Reproduce all of the data that follows, character for character.

[Records with scene code]
--*--
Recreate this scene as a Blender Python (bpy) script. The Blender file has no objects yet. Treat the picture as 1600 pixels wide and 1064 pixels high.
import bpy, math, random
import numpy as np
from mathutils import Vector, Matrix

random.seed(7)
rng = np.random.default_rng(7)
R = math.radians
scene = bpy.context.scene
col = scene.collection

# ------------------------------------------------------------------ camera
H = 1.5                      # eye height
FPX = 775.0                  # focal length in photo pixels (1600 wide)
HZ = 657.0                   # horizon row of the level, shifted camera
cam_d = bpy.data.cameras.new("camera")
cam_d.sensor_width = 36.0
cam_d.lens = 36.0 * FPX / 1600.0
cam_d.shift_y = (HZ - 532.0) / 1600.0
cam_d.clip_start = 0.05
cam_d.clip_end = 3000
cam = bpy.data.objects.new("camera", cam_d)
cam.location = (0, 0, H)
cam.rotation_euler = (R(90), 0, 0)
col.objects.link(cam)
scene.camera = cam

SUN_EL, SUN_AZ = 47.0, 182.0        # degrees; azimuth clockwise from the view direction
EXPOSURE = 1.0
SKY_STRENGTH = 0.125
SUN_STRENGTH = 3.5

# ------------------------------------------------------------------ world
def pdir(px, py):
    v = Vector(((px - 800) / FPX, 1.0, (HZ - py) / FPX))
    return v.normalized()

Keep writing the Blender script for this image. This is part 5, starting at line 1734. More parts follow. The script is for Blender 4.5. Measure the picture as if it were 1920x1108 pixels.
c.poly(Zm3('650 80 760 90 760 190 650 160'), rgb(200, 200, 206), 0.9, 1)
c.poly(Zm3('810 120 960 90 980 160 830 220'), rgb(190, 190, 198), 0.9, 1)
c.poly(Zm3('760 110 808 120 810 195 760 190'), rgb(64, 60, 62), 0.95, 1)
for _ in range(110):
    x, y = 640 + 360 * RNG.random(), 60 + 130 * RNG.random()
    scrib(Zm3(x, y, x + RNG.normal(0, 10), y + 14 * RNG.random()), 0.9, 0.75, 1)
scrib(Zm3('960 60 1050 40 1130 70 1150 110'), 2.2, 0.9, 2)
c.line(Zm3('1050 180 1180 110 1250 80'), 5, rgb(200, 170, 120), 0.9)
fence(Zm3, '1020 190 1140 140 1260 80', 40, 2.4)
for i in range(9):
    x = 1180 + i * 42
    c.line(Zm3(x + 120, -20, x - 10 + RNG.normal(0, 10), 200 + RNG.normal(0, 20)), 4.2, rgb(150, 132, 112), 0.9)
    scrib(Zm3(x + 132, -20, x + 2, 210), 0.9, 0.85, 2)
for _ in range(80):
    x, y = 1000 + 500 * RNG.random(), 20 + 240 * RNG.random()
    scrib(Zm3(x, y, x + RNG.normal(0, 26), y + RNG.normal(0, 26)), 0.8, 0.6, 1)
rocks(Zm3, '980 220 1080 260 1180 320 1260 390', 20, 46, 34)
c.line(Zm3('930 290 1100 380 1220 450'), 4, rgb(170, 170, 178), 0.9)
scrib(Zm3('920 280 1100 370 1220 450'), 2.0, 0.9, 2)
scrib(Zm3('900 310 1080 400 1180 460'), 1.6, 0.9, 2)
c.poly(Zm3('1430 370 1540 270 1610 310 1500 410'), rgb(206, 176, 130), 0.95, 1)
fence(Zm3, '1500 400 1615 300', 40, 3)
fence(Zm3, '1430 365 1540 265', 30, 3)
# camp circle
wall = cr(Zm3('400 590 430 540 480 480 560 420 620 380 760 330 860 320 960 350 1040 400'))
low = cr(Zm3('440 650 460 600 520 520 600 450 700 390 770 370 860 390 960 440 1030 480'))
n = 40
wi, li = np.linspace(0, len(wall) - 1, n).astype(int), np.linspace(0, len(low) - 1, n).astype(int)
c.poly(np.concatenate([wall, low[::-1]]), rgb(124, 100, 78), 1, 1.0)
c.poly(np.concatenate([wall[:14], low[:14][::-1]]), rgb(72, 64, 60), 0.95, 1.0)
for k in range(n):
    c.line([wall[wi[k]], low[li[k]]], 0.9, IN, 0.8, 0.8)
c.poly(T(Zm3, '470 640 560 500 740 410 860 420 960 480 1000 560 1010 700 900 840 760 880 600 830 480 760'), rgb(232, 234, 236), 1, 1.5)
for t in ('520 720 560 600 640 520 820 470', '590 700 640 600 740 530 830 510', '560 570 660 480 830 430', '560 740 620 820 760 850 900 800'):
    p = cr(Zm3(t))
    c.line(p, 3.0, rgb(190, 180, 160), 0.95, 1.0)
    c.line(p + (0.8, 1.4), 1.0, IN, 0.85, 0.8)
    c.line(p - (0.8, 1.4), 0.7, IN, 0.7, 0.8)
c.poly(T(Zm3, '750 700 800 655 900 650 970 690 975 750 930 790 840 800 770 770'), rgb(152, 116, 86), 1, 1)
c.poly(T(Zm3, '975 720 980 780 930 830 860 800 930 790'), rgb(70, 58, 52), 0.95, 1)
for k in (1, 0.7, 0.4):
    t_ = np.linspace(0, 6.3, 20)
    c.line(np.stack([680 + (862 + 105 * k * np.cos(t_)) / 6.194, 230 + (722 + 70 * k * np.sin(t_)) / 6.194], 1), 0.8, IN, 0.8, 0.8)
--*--
### Task output
Recreate this scene as a Blender Python (bpy) script. The Blender file has no objects yet. Treat the picture as 1600 pixels wide and 1064 pixels high.
import bpy, math, random
import numpy as np
from mathutils import Vector, Matrix

random.seed(7)
rng = np.random.default_rng(7)
R = math.radians
scene = bpy.context.scene
col = scene.collection

# ------------------------------------------------------------------ camera
H = 1.5                      # eye height
FPX = 775.0                  # focal length in photo pixels (1600 wide)
HZ = 657.0                   # horizon row of the level, shifted camera
cam_d = bpy.data.cameras.new("camera")
cam_d.sensor_width = 36.0
cam_d.lens = 36.0 * FPX / 1600.0
cam_d.shift_y = (HZ - 532.0) / 1600.0
cam_d.clip_start = 0.05
cam_d.clip_end = 3000
cam = bpy.data.objects.new("camera", cam_d)
cam.location = (0, 0, H)
cam.rotation_euler = (R(90), 0, 0)
col.objects.link(cam)
scene.camera = cam

SUN_EL, SUN_AZ = 47.0, 182.0        # degrees; azimuth clockwise from the view direction
EXPOSURE = 1.0
SKY_STRENGTH = 0.125
SUN_STRENGTH = 3.5

# ------------------------------------------------------------------ world
def pdir(px, py):
    v = Vector(((px - 800) / FPX, 1.0, (HZ - py) / FPX))
    return v.normalized()

Keep writing the Blender script for this image. This is part 5, starting at line 1734. More parts follow. The script is for Blender 4.5. Measure the picture as if it were 1920x1108 pixels.
c.poly(Zm3('650 80 760 90 760 190 650 160'), rgb(200, 200, 206), 0.9, 1)
c.poly(Zm3('810 120 960 90 980 160 830 220'), rgb(190, 190, 198), 0.9, 1)
c.poly(Zm3('760 110 808 120 810 195 760 190'), rgb(64, 60, 62), 0.95, 1)
for _ in range(110):
    x, y = 640 + 360 * RNG.random(), 60 + 130 * RNG.random()
    scrib(Zm3(x, y, x + RNG.normal(0, 10), y + 14 * RNG.random()), 0.9, 0.75, 1)
scrib(Zm3('960 60 1050 40 1130 70 1150 110'), 2.2, 0.9, 2)
c.line(Zm3('1050 180 1180 110 1250 80'), 5, rgb(200, 170, 120), 0.9)
fence(Zm3, '1020 190 1140 140 1260 80', 40, 2.4)
for i in range(9):
    x = 1180 + i * 42
    c.line(Zm3(x + 120, -20, x - 10 + RNG.normal(0, 10), 200 + RNG.normal(0, 20)), 4.2, rgb(150, 132, 112), 0.9)
    scrib(Zm3(x + 132, -20, x + 2, 210), 0.9, 0.85, 2)
for _ in range(80):
    x, y = 1000 + 500 * RNG.random(), 20 + 240 * RNG.random()
    scrib(Zm3(x, y, x + RNG.normal(0, 26), y + RNG.normal(0, 26)), 0.8, 0.6, 1)
rocks(Zm3, '980 220 1080 260 1180 320 1260 390', 20, 46, 34)
c.line(Zm3('930 290 1100 380 1220 450'), 4, rgb(170, 170, 178), 0.9)
scrib(Zm3('920 280 1100 370 1220 450'), 2.0, 0.9, 2)
scrib(Zm3('900 310 1080 400 1180 460'), 1.6, 0.9, 2)
c.poly(Zm3('1430 370 1540 270 1610 310 1500 410'), rgb(206, 176, 130), 0.95, 1)
fence(Zm3, '1500 400 1615 300', 40, 3)
fence(Zm3, '1430 365 1540 265', 30, 3)
# camp circle
wall = cr(Zm3('400 590 430 540 480 480 560 420 620 380 760 330 860 320 960 350 1040 400'))
low = cr(Zm3('440 650 460 600 520 520 600 450 700 390 770 370 860 390 960 440 1030 480'))
n = 40
wi, li = np.linspace(0, len(wall) - 1, n).astype(int), np.linspace(0, len(low) - 1, n).astype(int)
c.poly(np.concatenate([wall, low[::-1]]), rgb(124, 100, 78), 1, 1.0)
c.poly(np.concatenate([wall[:14], low[:14][::-1]]), rgb(72, 64, 60), 0.95, 1.0)
for k in range(n):
    c.line([wall[wi[k]], low[li[k]]], 0.9, IN, 0.8, 0.8)
c.poly(T(Zm3, '470 640 560 500 740 410 860 420 960 480 1000 560 1010 700 900 840 760 880 600 830 480 760'), rgb(232, 234, 236), 1, 1.5)
for t in ('520 720 560 600 640 520 820 470', '590 700 640 600 740 530 830 510', '560 570 660 480 830 430', '560 740 620 820 760 850 900 800'):
    p = cr(Zm3(t))
    c.line(p, 3.0, rgb(190, 180, 160), 0.95, 1.0)
    c.line(p + (0.8, 1.4), 1.0, IN, 0.85, 0.8)
    c.line(p - (0.8, 1.4), 0.7, IN, 0.7, 0.8)
c.poly(T(Zm3, '750 700 800 655 900 650 970 690 975 750 930 790 840 800 770 770'), rgb(152, 116, 86), 1, 1)
c.poly(T(Zm3, '975 720 980 780 930 830 860 800 930 790'), rgb(70, 58, 52), 0.95, 1)
for k in (1, 0.7, 0.4):
    t_ = np.linspace(0, 6.3, 20)
    c.line(np.stack([680 + (862 + 105 * k * np.cos(t_)) / 6.194, 230 + (722 + 70 * k * np.sin(t_)) / 6.194], 1), 0.8, IN, 0.8, 0.8)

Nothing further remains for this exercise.